Determine how many lines carry the word "extends". Output that number only.

_____

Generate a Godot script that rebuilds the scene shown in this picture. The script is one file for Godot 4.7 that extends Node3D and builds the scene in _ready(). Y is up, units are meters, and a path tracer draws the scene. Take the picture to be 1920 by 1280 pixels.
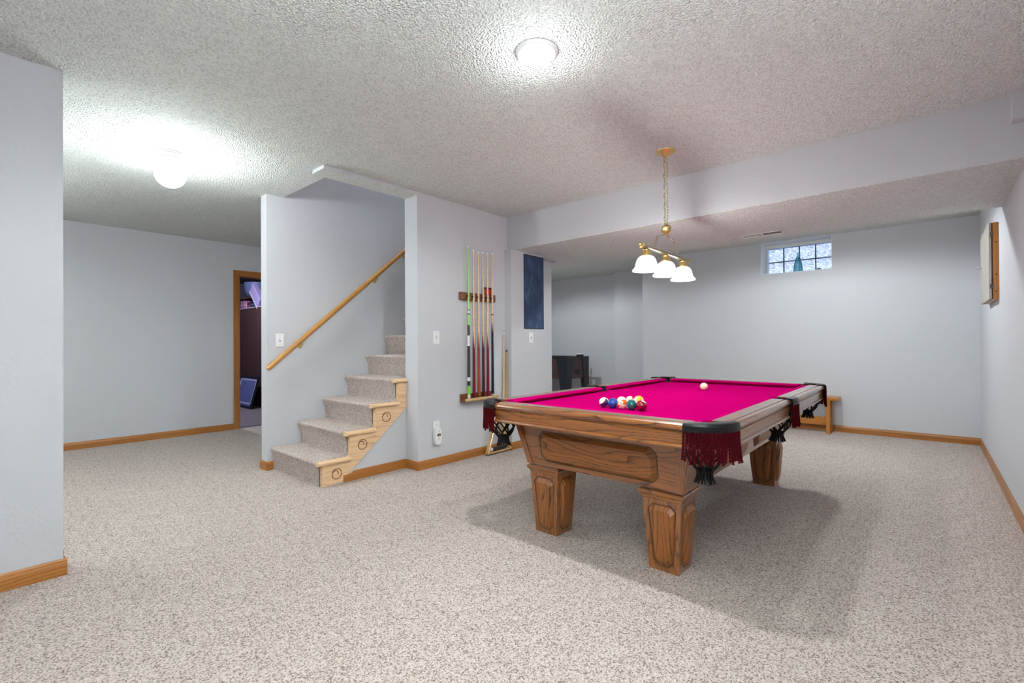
extends Node3D

# ---------------------------------------------------------------- mesh builder
class B:
	var st := SurfaceTool.new()
	var off := Vector3.ZERO
	var xf := Transform3D()
	var col := Color.WHITE
	var uvo := Vector2.ZERO
	func _init(o := Vector3.ZERO):
		off = o
		st.begin(Mesh.PRIMITIVE_TRIANGLES)
	func v(p: Vector3, n: Vector3, uv: Vector2):
		st.set_color(col); st.set_normal((xf.basis * n).normalized()); st.set_uv(uv + uvo); st.add_vertex(xf * p - off)
	func tri(a: Vector3, b: Vector3, c: Vector3, na: Vector3, nb: Vector3, nc: Vector3, ua := Vector2.ZERO, ub := Vector2.ZERO, uc := Vector2.ZERO):
		if (c - a).cross(b - a).dot(na + nb + nc) >= 0.0:
			v(a, na, ua); v(b, nb, ub); v(c, nc, uc)
		else:
			v(a, na, ua); v(c, nc, uc); v(b, nb, ub)
	func poly(pts: Array, out: Vector3, gu: Vector3, gv: Vector3):   # flat convex face, "out" tells the outer side
		var n: Vector3 = (pts[2] - pts[0]).cross(pts[1] - pts[0])
		if n.length() < 1e-12 and pts.size() > 3: n = (pts[3] - pts[0]).cross(pts[1] - pts[0])
		n = n.normalized()
		if n.dot(out) < 0.0: n = -n
		for i in range(1, pts.size() - 1):
			var t := [pts[0], pts[i], pts[i + 1]]
			tri(t[0], t[1], t[2], n, n, n, Vector2(t[0].dot(gu), t[0].dot(gv)), Vector2(t[1].dot(gu), t[1].dot(gv)), Vector2(t[2].dot(gu), t[2].dot(gv)))
	func box(lo: Vector3, hi: Vector3, ch := 0.0, grain := -1):
		var s := hi - lo
		if grain < 0: grain = s.max_axis_index()
		ch = min(ch, min(s.x, min(s.y, s.z)) * 0.45)
		var mid := (lo + hi) * 0.5
		var h := s * 0.5
		var ax := [Vector3.RIGHT, Vector3.UP, Vector3.BACK]
		var g: Vector3 = ax[grain]
		for a in 3:
			var b := (a + 1) % 3
			var c := (a + 2) % 3
			var gu: Vector3 = g if a != grain else ax[b]
			var gv: Vector3 = ax[3 - a - grain] if a != grain else ax[c]
			for sg in [-1.0, 1.0]:
				var f: Vector3 = mid + ax[a] * h[a] * sg
				var eb: Vector3 = ax[b] * (h[b] - ch)
				var ec: Vector3 = ax[c] * (h[c] - ch)
				poly([f - eb - ec, f + eb - ec, f + eb + ec, f - eb + ec], ax[a] * sg, gu, gv)
				if ch > 0.0:
					for sb in [-1.0, 1.0]:   # chamfer between faces a and b
						var ec2: Vector3 = ax[c] * (h[c] - ch)
						var p1: Vector3 = mid + ax[a] * h[a] * sg + ax[b] * (h[b] - ch) * sb
						var p2: Vector3 = mid + ax[a] * (h[a] - ch) * sg + ax[b] * h[b] * sb
						poly([p1 - ec2, p1 + ec2, p2 + ec2, p2 - ec2], ax[a] * sg + ax[b] * sb, gu, gv)
		if ch > 0.0:
			for sx in [-1.0, 1.0]:
				for sy in [-1.0, 1.0]:
					for sz in [-1.0, 1.0]:
						var d := Vector3(sx, sy, sz)
						poly([mid + d * Vector3(h.x, h.y - ch, h.z - ch), mid + d * Vector3(h.x - ch, h.y, h.z - ch), mid + d * Vector3(h.x - ch, h.y - ch, h.z)], d, g, ax[(grain + 1) % 3])
	# polygon (p, q) swept along a from a0 to a1; P, Q, A are the axes; end0/end1 shift a by a function of p
	func prism(pg: PackedVector2Array, P: Vector3, Q: Vector3, A: Vector3, a0: float, a1: float, o := Vector3.ZERO, smooth := false, k0 := 0.0, k1 := 0.0):
		var n := pg.size()
		var area := 0.0
		for i in n: area += pg[i].cross(pg[(i + 1) % n])
		var sgn := 1.0 if area > 0 else -1.0
		var en: Array = []
		for i in n:
			var e := pg[(i + 1) % n] - pg[i]
			en.append(Vector2(e.y, -e.x).normalized() * sgn)
		var len := 0.0
		for i in n:
			var j := (i + 1) % n
			var n0: Vector2 = en[i]
			var n1: Vector2 = en[i]
			if smooth:
				if en[(i + n - 1) % n].dot(en[i]) > 0.6: n0 = (en[(i + n - 1) % n] + en[i]).normalized()
				if en[j].dot(en[i]) > 0.6: n1 = (en[j] + en[i]).normalized()
			var N0: Vector3 = P * n0.x + Q * n0.y
			var N1: Vector3 = P * n1.x + Q * n1.y
			var A0: Vector3 = o + P * pg[i].x + Q * pg[i].y
			var A1: Vector3 = o + P * pg[j].x + Q * pg[j].y
			var s0 := a0 + k0 * pg[i].x
			var s1 := a0 + k0 * pg[j].x
			var e0 := a1 + k1 * pg[i].x
			var e1 := a1 + k1 * pg[j].x
			var l2 := len + pg[i].distance_to(pg[j])
			tri(A0 + A * s0, A0 + A * e0, A1 + A * e1, N0, N0, N1, Vector2(s0, len), Vector2(e0, len), Vector2(e1, l2))
			tri(A0 + A * s0, A1 + A * e1, A1 + A * s1, N0, N1, N1, Vector2(s0, len), Vector2(e1, l2), Vector2(s1, l2))
			len = l2
		var ix := Geometry2D.triangulate_polygon(pg)
		for k in range(0, ix.size(), 3):
			for e in 2:
				var pts: Array = []
				for m in 3:
					var q := pg[ix[k + m]]
					pts.append(o + P * q.x + Q * q.y + A * ((a0 + k0 * q.x) if e == 0 else (a1 + k1 * q.x)))
				poly(pts, -A if e == 0 else A, P, Q)
	# profile of (radius, height) turned round the y axis at o
	func lathe(pr: Array, seg := 24, o := Vector3.ZERO, axis := Vector3.UP):
		var bs := Basis()
		if axis != Vector3.UP:
			var x := axis.cross(Vector3.RIGHT if abs(axis.x) < 0.9 else Vector3.BACK).normalized()
			bs = Basis(x, axis, x.cross(axis))
		var n := pr.size()
		var en: Array = []
		for i in n - 1:
			var e: Vector2 = pr[i + 1] - pr[i]
			en.append(Vector2(e.y, -e.x).normalized())
		var sg := 0.0
		for i in n - 1: sg += en[i].x * (pr[i].x + pr[i + 1].x) * pr[i].distance_to(pr[i + 1]) + 0.0
		var flip := 1.0
		# outward is to the right of the walk when the profile climbs
		for i in n - 1:
			var n0: Vector2 = en[i]
			var n1: Vector2 = en[i]
			if i > 0 and en[i - 1].dot(en[i]) > 0.5: n0 = (en[i - 1] + en[i]).normalized()
			if i < n - 2 and en[i + 1].dot(en[i]) > 0.5: n1 = (en[i + 1] + en[i]).normalized()
			for s in seg:
				var t0 := TAU * s / seg
				var t1 := TAU * (s + 1) / seg
				var d0 := Vector3(cos(t0), 0, sin(t0))
				var d1 := Vector3(cos(t1), 0, sin(t1))
				var u0 := float(s) / seg
				var u1 := float(s + 1) / seg
				var a: Vector3 = o + bs * (d0 * pr[i].x + Vector3.UP * pr[i].y)
				var b: Vector3 = o + bs * (d1 * pr[i].x + Vector3.UP * pr[i].y)
				var c: Vector3 = o + bs * (d1 * pr[i + 1].x + Vector3.UP * pr[i + 1].y)
				var d: Vector3 = o + bs * (d0 * pr[i + 1].x + Vector3.UP * pr[i + 1].y)
				var na: Vector3 = bs * (d0 * n0.x + Vector3.UP * n0.y)
				var nb: Vector3 = bs * (d1 * n0.x + Vector3.UP * n0.y)
				var nc: Vector3 = bs * (d1 * n1.x + Vector3.UP * n1.y)
				var nd: Vector3 = bs * (d0 * n1.x + Vector3.UP * n1.y)
				if pr[i].x > 1e-6: tri(a, b, c, na * flip, nb * flip, nc * flip, Vector2(u0, pr[i].y), Vector2(u1, pr[i].y), Vector2(u1, pr[i + 1].y))
				if pr[i + 1].x > 1e-6: tri(a, c, d, na * flip, nc * flip, nd * flip, Vector2(u0, pr[i].y), Vector2(u1, pr[i + 1].y), Vector2(u0, pr[i + 1].y))
	func tube(pts: Array, r, seg := 8, closed := false):
		var n := pts.size()
		var T: Array = []
		for i in n:
			var p0: Vector3 = pts[(i + n - 1) % n] if closed or i > 0 else pts[0]
			var p1: Vector3 = pts[(i + 1) % n] if closed or i < n - 1 else pts[n - 1]
			T.append((p1 - p0).normalized())
		var u: Vector3 = T[0].cross(Vector3.UP if abs(T[0].y) < 0.9 else Vector3.RIGHT).normalized()
		var U: Array = []
		for i in n:
			u = (u - T[i] * u.dot(T[i])).normalized()
			U.append(u)
		var len := 0.0
		for i in (n if closed else n - 1):
			var j := (i + 1) % n
			var ri: float = r[i] if r is Array else r
			var rj: float = r[j] if r is Array else r
			var l2: float = len + pts[i].distance_to(pts[j])
			var Wi: Vector3 = T[i].cross(U[i])
			var Wj: Vector3 = T[j].cross(U[j])
			for s in seg:
				var t0 := TAU * s / seg
				var t1 := TAU * (s + 1) / seg
				var na: Vector3 = U[i] * cos(t0) + Wi * sin(t0)
				var nb: Vector3 = U[i] * cos(t1) + Wi * sin(t1)
				var nc: Vector3 = U[j] * cos(t1) + Wj * sin(t1)
				var nd: Vector3 = U[j] * cos(t0) + Wj * sin(t0)
				tri(pts[i] + na * ri, pts[i] + nb * ri, pts[j] + nc * rj, na, nb, nc, Vector2(len, t0 * ri), Vector2(len, t1 * ri), Vector2(l2, t1 * ri))
				tri(pts[i] + na * ri, pts[j] + nc * rj, pts[j] + nd * rj, na, nc, nd, Vector2(len, t0 * ri), Vector2(l2, t1 * ri), Vector2(l2, t0 * ri))
			len = l2
		if not closed:
			for e in 2:
				var i := 0 if e == 0 else n - 1
				var ri: float = r[i] if r is Array else r
				var W: Vector3 = T[i].cross(U[i])
				var ring: Array = []
				for s in seg: ring.append(pts[i] + (U[i] * cos(TAU * s / seg) + W * sin(TAU * s / seg)) * ri)
				if ri > 1e-5: poly(ring, -T[i] if e == 0 else T[i], U[i], W)
	# frustum-like raised panel: outline o0 on the face, smaller outline o1 standing proud by h; face frame: origin, P, Q, N
	func raised(o0: PackedVector2Array, o1: PackedVector2Array, h: float, O: Vector3, P: Vector3, Q: Vector3, N: Vector3, turn := false):
		var n := o0.size()
		for i in n:
			var j := (i + 1) % n
			var a := O + P * o0[i].x + Q * o0[i].y
			var b := O + P * o0[j].x + Q * o0[j].y
			var c := O + P * o1[j].x + Q * o1[j].y + N * h
			var d := O + P * o1[i].x + Q * o1[i].y + N * h
			var m := (a + b) * 0.5 - (O + P * 0.0)
			var outw: Vector3 = (a + b - c - d).normalized() + N * 0.6
			poly([a, b, c, d], outw, Q if turn else P, P if turn else Q)
		var ix := Geometry2D.triangulate_polygon(o1)
		for k in range(0, ix.size(), 3):
			var pts: Array = []
			for m in 3:
				var q := o1[ix[k + m]]
				pts.append(O + P * q.x + Q * q.y + N * h)
			poly(pts, N, Q if turn else P, P if turn else Q)
	func ball(c: Vector3, r: float, seg := 24, sq := 1.0):
		var pr: Array = []
		for i in seg / 2 + 1:
			var t := -PI / 2 + PI * i / (seg / 2)
			pr.append(Vector2(max(cos(t) * r, 0.0), sin(t) * r * sq))
		lathe(pr, seg, c)
	func mesh() -> ArrayMesh:
		return st.commit()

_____

Written solution — 2